January 27, 2017 By Malcolm Blair-Robinson

The May government is suddenly coming to life. It began as if mesmerized by the aura of power, allowing drift and inaction in the country while engaging in rows within itself. Then came Trump. Somehow this energised the reformers to crush those who bumble their way through the glum political landscape of the status quo to the glory of a knighthood after many useless years of public service. Not only has it produced a coherent strategy for Brexit (with which this blog disagrees) although we await the detail, it has seen the wild card Trump as an opportunity to play a very different hand on the international stage. But most important of all, at last it has dumped the calamitous foreign policy of intervention against which this blog has for years campaigned. Armed interventions for regime change and nation building are out and Assad can stay if his people vote for him. This is not a change of direction. It is a reversal and it is to be applauded. Three cheers for Boris. Three cheers for Theresa.

There is still a blank spot over Russia. Russia did not illegally ‘annex’ Crimea. A Fascist mob, encouraged by the West, overthrew the legitimate, democratically elected government of the Ukraine and replaced it with one that announced it was hostile to Russia, to Russians who do and have always lived in eastern Ukraine and that Russian would cease to be an ‘official’ language. The terrified Russian Ukrainians, many families of centuries standing, took up arms to defend themselves and rang up Putin to ask for help. This came at a mobilisation speed which startled the West.  Crimea, which is almost entirely populated by Russians and was for centuries part of Russia, was ‘given’ to Ukraine by Khrushchev when he was Soviet leader to honour his birthplace and when everything was an integral part of the Soviet Union. Not surprisingly a referendum was held in Crimea asking the question would they like to rejoin the Russian Federation? 80%  of the population voted and 95% said Yes. That is democracy at work and it is silly to call it illegal.
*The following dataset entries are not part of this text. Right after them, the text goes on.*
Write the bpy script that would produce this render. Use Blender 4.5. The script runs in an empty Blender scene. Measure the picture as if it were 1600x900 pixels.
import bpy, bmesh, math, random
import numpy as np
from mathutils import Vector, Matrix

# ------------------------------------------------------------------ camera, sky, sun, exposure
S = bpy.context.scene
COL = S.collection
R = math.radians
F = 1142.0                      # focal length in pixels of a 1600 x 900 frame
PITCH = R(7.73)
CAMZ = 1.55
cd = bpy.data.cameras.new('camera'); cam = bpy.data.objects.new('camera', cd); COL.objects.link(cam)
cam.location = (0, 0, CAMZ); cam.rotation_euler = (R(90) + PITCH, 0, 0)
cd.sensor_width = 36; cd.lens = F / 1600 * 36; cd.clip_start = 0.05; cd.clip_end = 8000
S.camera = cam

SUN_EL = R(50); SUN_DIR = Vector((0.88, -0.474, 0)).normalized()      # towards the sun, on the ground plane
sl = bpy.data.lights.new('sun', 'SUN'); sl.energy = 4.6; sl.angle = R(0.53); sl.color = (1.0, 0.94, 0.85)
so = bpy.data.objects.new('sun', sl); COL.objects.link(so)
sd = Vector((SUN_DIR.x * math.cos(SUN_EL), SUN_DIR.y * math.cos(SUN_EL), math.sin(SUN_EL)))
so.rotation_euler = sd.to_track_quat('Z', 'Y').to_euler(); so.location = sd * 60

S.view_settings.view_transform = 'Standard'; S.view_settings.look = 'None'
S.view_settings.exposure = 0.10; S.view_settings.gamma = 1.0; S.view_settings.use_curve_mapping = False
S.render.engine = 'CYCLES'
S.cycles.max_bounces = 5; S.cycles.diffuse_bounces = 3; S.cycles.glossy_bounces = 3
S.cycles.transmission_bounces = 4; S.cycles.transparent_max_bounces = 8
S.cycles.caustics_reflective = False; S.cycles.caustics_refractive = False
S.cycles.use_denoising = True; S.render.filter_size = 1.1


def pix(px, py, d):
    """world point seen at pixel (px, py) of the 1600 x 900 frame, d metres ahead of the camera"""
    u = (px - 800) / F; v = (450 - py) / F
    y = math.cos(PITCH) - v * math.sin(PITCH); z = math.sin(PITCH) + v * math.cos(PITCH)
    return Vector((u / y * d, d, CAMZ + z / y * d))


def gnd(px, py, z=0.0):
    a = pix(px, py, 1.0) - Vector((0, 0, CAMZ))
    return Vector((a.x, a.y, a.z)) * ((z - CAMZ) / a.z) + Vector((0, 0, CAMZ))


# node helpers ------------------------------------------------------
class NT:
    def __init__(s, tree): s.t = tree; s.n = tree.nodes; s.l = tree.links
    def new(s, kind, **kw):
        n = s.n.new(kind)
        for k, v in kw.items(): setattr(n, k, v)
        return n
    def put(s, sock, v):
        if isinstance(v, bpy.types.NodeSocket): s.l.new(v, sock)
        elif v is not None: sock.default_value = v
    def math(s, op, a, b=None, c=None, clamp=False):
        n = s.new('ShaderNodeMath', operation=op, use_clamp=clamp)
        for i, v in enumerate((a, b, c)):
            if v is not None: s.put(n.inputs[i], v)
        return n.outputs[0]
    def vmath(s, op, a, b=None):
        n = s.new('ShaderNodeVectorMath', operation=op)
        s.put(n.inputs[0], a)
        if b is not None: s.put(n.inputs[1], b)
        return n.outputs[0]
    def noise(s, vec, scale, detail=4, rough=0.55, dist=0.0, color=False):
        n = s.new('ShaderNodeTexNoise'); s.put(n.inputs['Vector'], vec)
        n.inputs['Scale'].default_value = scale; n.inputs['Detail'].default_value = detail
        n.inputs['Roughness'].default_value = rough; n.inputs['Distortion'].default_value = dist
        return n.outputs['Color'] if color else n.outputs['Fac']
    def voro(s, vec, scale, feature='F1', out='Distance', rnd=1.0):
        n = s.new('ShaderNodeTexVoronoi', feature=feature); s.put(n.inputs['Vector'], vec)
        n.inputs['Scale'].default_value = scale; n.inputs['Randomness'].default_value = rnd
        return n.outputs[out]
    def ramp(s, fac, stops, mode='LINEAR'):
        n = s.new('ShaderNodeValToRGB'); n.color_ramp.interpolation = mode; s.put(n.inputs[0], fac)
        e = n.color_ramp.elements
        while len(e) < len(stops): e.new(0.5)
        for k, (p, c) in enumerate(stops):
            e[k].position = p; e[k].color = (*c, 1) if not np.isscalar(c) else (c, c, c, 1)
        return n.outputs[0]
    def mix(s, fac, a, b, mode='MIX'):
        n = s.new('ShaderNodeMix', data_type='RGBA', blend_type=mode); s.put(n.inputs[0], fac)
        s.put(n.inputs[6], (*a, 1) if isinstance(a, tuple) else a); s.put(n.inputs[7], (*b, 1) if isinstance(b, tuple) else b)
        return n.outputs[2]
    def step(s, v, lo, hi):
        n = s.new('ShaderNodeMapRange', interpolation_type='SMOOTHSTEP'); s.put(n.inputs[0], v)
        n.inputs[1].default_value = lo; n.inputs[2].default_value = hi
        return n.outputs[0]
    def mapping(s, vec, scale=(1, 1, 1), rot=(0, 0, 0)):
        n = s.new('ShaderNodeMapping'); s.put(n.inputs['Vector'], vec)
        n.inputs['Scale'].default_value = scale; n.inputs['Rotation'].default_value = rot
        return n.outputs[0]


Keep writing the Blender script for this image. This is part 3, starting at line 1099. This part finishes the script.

Sooner or later we will have to accept that and end sanctions on Russia which have hurt the EU very badly. Indeed they have produced the economic stagnation which threatens the stability of the eurozone and with it the EU.  Moreover if we do accept the illegal claim, we are morally obliged to hand the Falklands back to Argentina, Northern Ireland to Dublin and Gibraltar to Spain.

But yesterday was a good day and it is the first step in making the world a safer place.